:: Stated problem ::
Extract the whole listing as it stands. Do not include the pictures.

:: Data rows ::
_____

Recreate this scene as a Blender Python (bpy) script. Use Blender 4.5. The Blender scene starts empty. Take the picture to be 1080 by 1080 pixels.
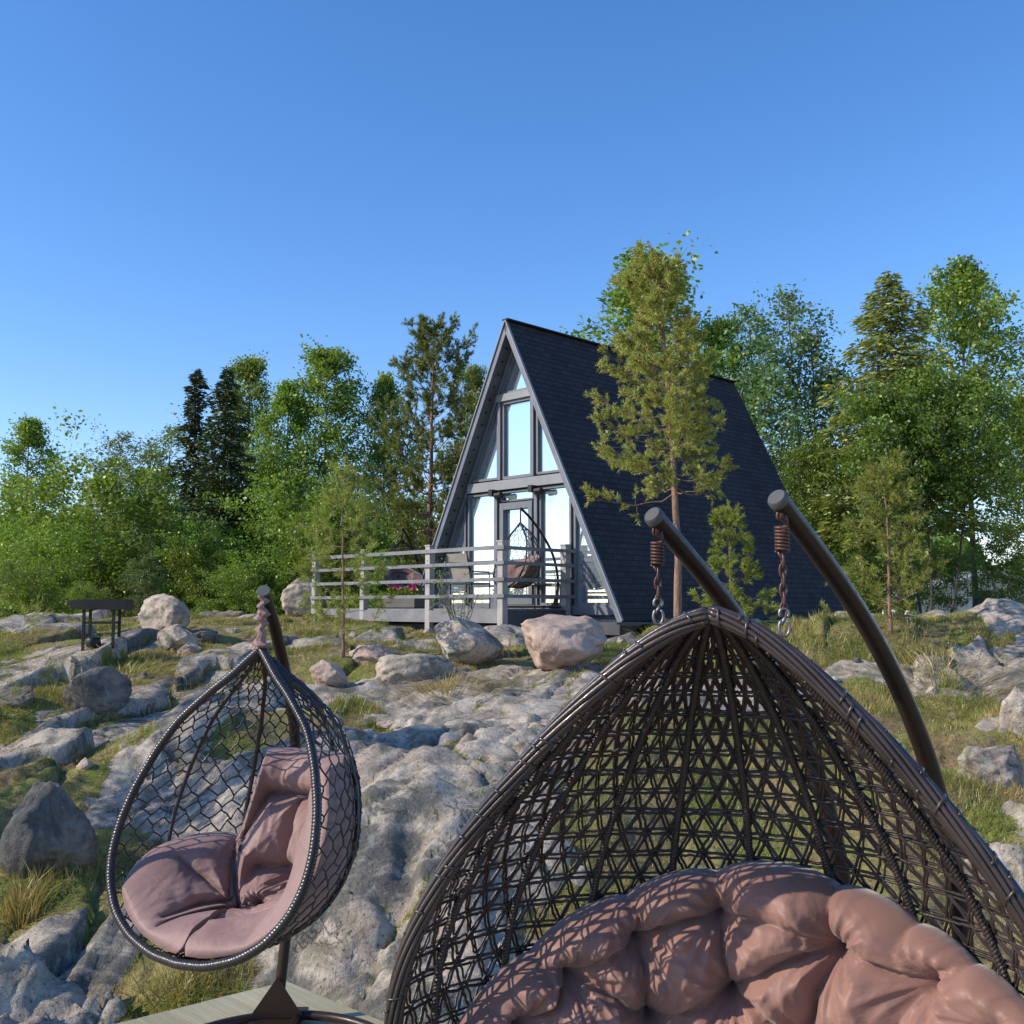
import bpy, bmesh, math, random
import numpy as np
from mathutils import Vector, noise as mnoise
C = bpy.data.collections.new('place'); bpy.context.scene.collection.children.link(C)
rng = np.random.default_rng(7); random.seed(7)
F = 1080.0; PITCH = math.atan(100/1080); CZ = 1.8
PI = math.pi
SUN = Vector((-.84, -.22, .54)).normalized()

# ------------------------------------------------------------------ placing
def ray(px, py):
    X = (px-540)/F; Y = (540-py)/F
    return np.array([X, math.cos(PITCH)-Y*math.sin(PITCH), Y*math.cos(PITCH)+math.sin(PITCH)])
def at(px, py, d):
    r = ray(px, py); r = r*(d/r[1]); r[2] += CZ
    return r

# ------------------------------------------------------------------ noise
def h2(ix, iy, s=0):
    n = (ix.astype(np.int64)*374761393 + iy.astype(np.int64)*668265263 + s*2246822519) & 0xffffffff
    n = ((n ^ (n >> 13))*1274126177) & 0xffffffff
    n = (n ^ (n >> 16)) & 0xffffffff
    return n/4294967295.0
def pn(x, y, s=0):
    xi = np.floor(x); yi = np.floor(y); fx = x-xi; fy = y-yi
    u = fx*fx*fx*(fx*(fx*6-15)+10); v = fy*fy*fy*(fy*(fy*6-15)+10)
    def g(ax, ay):
        a = h2(xi+ax, yi+ay, s)*2*PI
        return np.cos(a)*(fx-ax)+np.sin(a)*(fy-ay)
    return ((g(0,0)*(1-u)+g(1,0)*u)*(1-v)+(g(0,1)*(1-u)+g(1,1)*u)*v)*1.5
def fbm(x, y, o=4, s=0):
    t = 0; a = 1
    for i in range(o):
        t = t+a*pn(x*2**i, y*2**i, s+i*17); a *= .5
    return t
def edges(x, y, s=0):
    xi = np.floor(x); yi = np.floor(y); b = np.full(x.shape, 9.); c = np.full(x.shape, 9.)
    for ax in (-1,0,1):
        for ay in (-1,0,1):
            cx = xi+ax; cy = yi+ay; d = (x-cx-h2(cx,cy,s+1))**2+(y-cy-h2(cx,cy,s+2))**2; c = np.where(d < b, b, np.minimum(c, d)); b = np.minimum(b, d)
    return np.sqrt(c)-np.sqrt(b)
def stair(v, k=6.):
    f = np.floor(v); r = v-f; return f+1/(1+np.exp(-(r-.5)*2*k))
def slabs(x, y, s=0):
    """tilted facets: every Voronoi cell is a plane of its own tilt"""
    xi = np.floor(x); yi = np.floor(y)
    best = np.full(x.shape, 9.); sec = np.full(x.shape, 9.); val = np.zeros(x.shape)
    for ax in (-1,0,1):
        for ay in (-1,0,1):
            cx = xi+ax; cy = yi+ay
            qx = cx+h2(cx,cy,s+1); qy = cy+h2(cx,cy,s+2)
            d = (x-qx)**2+(y-qy)**2
            v = (h2(cx,cy,s+3)-.5)*.9 + (x-qx)*(h2(cx,cy,s+4)*1.6-.3) + (y-qy)*(h2(cx,cy,s+5)*1.4-.7)
            m = d < best
            sec = np.where(m, best, np.minimum(sec, d))
            val = np.where(m, v, val); best = np.where(m, d, best)
    e = np.sqrt(sec)-np.sqrt(best)
    return val - .22*np.exp(-(e/.06)**2)

# ------------------------------------------------------------------ ground
BY = [-400,-60,-20,-6,0,5,5.6,6.5,8,10,12,14,16,18,22,30,60,400]
BZ = [-9,-8,-6,-3.2,-2.15,-2.1,-1.9,-1.62,-1.33,-1.0,-.70,-.50,-.38,-.33,-.33,-.42,-.9,-4]
def base(x, y):
    z = np.interp(y, BY, BZ)
    z = .5*z+.25*np.interp(y-.35, BY, BZ)+.25*np.interp(y+.35, BY, BZ)
    z = z - np.clip((-x-14)/20, 0, 1)*2.5*np.clip((26-y)/8, 0, 1)
    return z
def bhit(px, py):
    r = ray(px, py); d = 3.0
    while d < 80:
        p = r*(d/r[1])
        if p[2] < base(np.array([p[0]]), np.array([p[1]]))[0]: break
        d += .05
    return p[0], p[1]
def bump(px, py, sx, sy, rot, amp):
    x, y = bhit(px, py); return (x, y, sx, sy, math.radians(rot), amp)
BUMPS = [ (-.35,7.6,1.9,1.1,5,.42), (.3,9.2,1.6,.9,-10,.22), (-.75,6.2,.9,.7,20,.18),
          (-3.1,8.2,1.9,.45,48,.30), (-5.2,9.5,1.6,.7,30,.22), (4.6,9.0,1.6,.6,12,.25),
          (3.6,12.2,2.4,.5,6,.22), (6.5,13.5,3.0,.9,14,.40), (-2.6,12.4,2.0,.9,25,.18), (2.5,7.5,1.0,.6,-10,.15),
          (.3,15.9,2.4,1.3,-40,-.24), (-2.3,5.6,.8,.5,20,.12), (-4.6,6.8,1.0,.5,20,.14)]
def patch(px, py, s, amp):
    x, y = bhit(px, py); return (x, y, s, amp)
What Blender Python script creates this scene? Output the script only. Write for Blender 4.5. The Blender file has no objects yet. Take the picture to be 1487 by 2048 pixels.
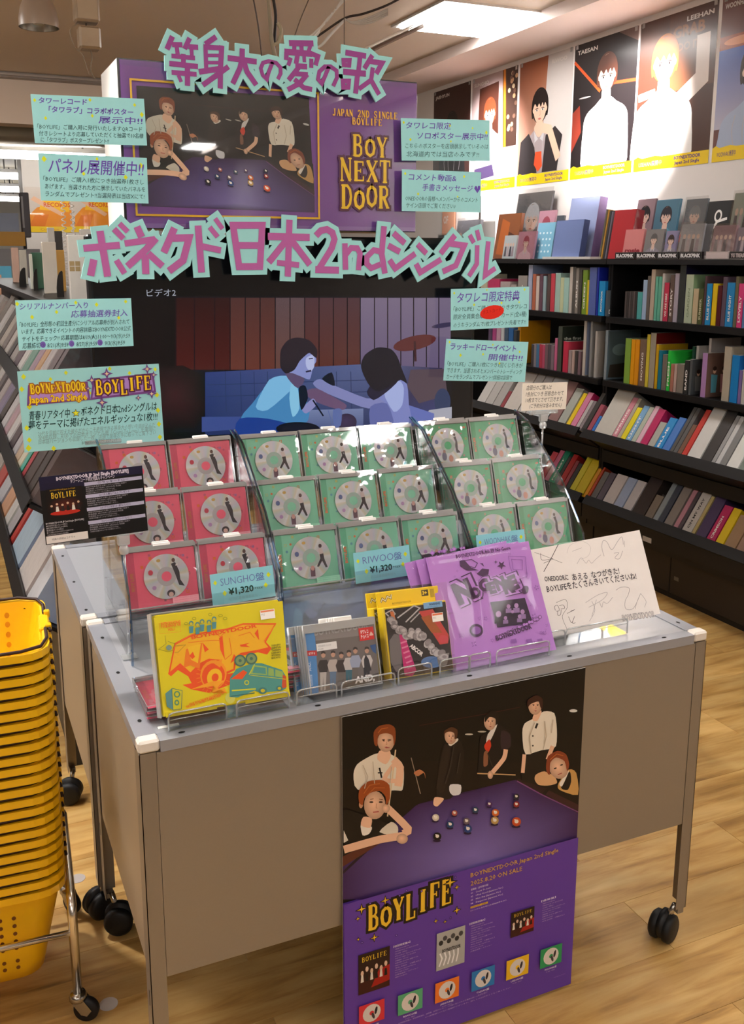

_____

:: Solution for this task ::
Recreate this scene as a Blender Python (bpy) script. Use Blender 4.5. The Blender scene starts empty. Take the picture to be 1080 by 1080 pixels.
import bpy, bmesh, math, random
import numpy as np
from mathutils import Vector, noise as mnoise
C = bpy.data.collections.new('place'); bpy.context.scene.collection.children.link(C)
rng = np.random.default_rng(7); random.seed(7)
F = 1080.0; PITCH = math.atan(100/1080); CZ = 1.8
PI = math.pi
SUN = Vector((-.84, -.22, .54)).normalized()

# ------------------------------------------------------------------ placing
def ray(px, py):
    X = (px-540)/F; Y = (540-py)/F
    return np.array([X, math.cos(PITCH)-Y*math.sin(PITCH), Y*math.cos(PITCH)+math.sin(PITCH)])
def at(px, py, d):
    r = ray(px, py); r = r*(d/r[1]); r[2] += CZ
    return r

# ------------------------------------------------------------------ noise
def h2(ix, iy, s=0):
    n = (ix.astype(np.int64)*374761393 + iy.astype(np.int64)*668265263 + s*2246822519) & 0xffffffff
    n = ((n ^ (n >> 13))*1274126177) & 0xffffffff
    n = (n ^ (n >> 16)) & 0xffffffff
    return n/4294967295.0
def pn(x, y, s=0):
    xi = np.floor(x); yi = np.floor(y); fx = x-xi; fy = y-yi
    u = fx*fx*fx*(fx*(fx*6-15)+10); v = fy*fy*fy*(fy*(fy*6-15)+10)
    def g(ax, ay):
        a = h2(xi+ax, yi+ay, s)*2*PI
        return np.cos(a)*(fx-ax)+np.sin(a)*(fy-ay)
    return ((g(0,0)*(1-u)+g(1,0)*u)*(1-v)+(g(0,1)*(1-u)+g(1,1)*u)*v)*1.5
def fbm(x, y, o=4, s=0):
    t = 0; a = 1
    for i in range(o):
        t = t+a*pn(x*2**i, y*2**i, s+i*17); a *= .5
    return t
def edges(x, y, s=0):
    xi = np.floor(x); yi = np.floor(y); b = np.full(x.shape, 9.); c = np.full(x.shape, 9.)
    for ax in (-1,0,1):
        for ay in (-1,0,1):
            cx = xi+ax; cy = yi+ay; d = (x-cx-h2(cx,cy,s+1))**2+(y-cy-h2(cx,cy,s+2))**2; c = np.where(d < b, b, np.minimum(c, d)); b = np.minimum(b, d)
    return np.sqrt(c)-np.sqrt(b)
def stair(v, k=6.):
    f = np.floor(v); r = v-f; return f+1/(1+np.exp(-(r-.5)*2*k))
def slabs(x, y, s=0):
    """tilted facets: every Voronoi cell is a plane of its own tilt"""
    xi = np.floor(x); yi = np.floor(y)
    best = np.full(x.shape, 9.); sec = np.full(x.shape, 9.); val = np.zeros(x.shape)
    for ax in (-1,0,1):
        for ay in (-1,0,1):
            cx = xi+ax; cy = yi+ay
            qx = cx+h2(cx,cy,s+1); qy = cy+h2(cx,cy,s+2)
            d = (x-qx)**2+(y-qy)**2
            v = (h2(cx,cy,s+3)-.5)*.9 + (x-qx)*(h2(cx,cy,s+4)*1.6-.3) + (y-qy)*(h2(cx,cy,s+5)*1.4-.7)
            m = d < best
            sec = np.where(m, best, np.minimum(sec, d))
            val = np.where(m, v, val); best = np.where(m, d, best)
    e = np.sqrt(sec)-np.sqrt(best)
    return val - .22*np.exp(-(e/.06)**2)

# ------------------------------------------------------------------ ground
BY = [-400,-60,-20,-6,0,5,5.6,6.5,8,10,12,14,16,18,22,30,60,400]
BZ = [-9,-8,-6,-3.2,-2.15,-2.1,-1.9,-1.62,-1.33,-1.0,-.70,-.50,-.38,-.33,-.33,-.42,-.9,-4]
def base(x, y):
    z = np.interp(y, BY, BZ)
    z = .5*z+.25*np.interp(y-.35, BY, BZ)+.25*np.interp(y+.35, BY, BZ)
    z = z - np.clip((-x-14)/20, 0, 1)*2.5*np.clip((26-y)/8, 0, 1)
    return z
def bhit(px, py):
    r = ray(px, py); d = 3.0
    while d < 80:
        p = r*(d/r[1])
        if p[2] < base(np.array([p[0]]), np.array([p[1]]))[0]: break
        d += .05
    return p[0], p[1]
def bump(px, py, sx, sy, rot, amp):
    x, y = bhit(px, py); return (x, y, sx, sy, math.radians(rot), amp)
BUMPS = [ (-.35,7.6,1.9,1.1,5,.42), (.3,9.2,1.6,.9,-10,.22), (-.75,6.2,.9,.7,20,.18),
          (-3.1,8.2,1.9,.45,48,.30), (-5.2,9.5,1.6,.7,30,.22), (4.6,9.0,1.6,.6,12,.25),
          (3.6,12.2,2.4,.5,6,.22), (6.5,13.5,3.0,.9,14,.40), (-2.6,12.4,2.0,.9,25,.18), (2.5,7.5,1.0,.6,-10,.15),
          (.3,15.9,2.4,1.3,-40,-.24), (-2.3,5.6,.8,.5,20,.12), (-4.6,6.8,1.0,.5,20,.14)]
def patch(px, py, s, amp):
    x, y = bhit(px, py); return (x, y, s, amp)
What Blender Python script creates this scene? Output the script only. Write for Blender 4.5. The Blender file has no objects yet. Take the picture to be 1487 by 2048 pixels.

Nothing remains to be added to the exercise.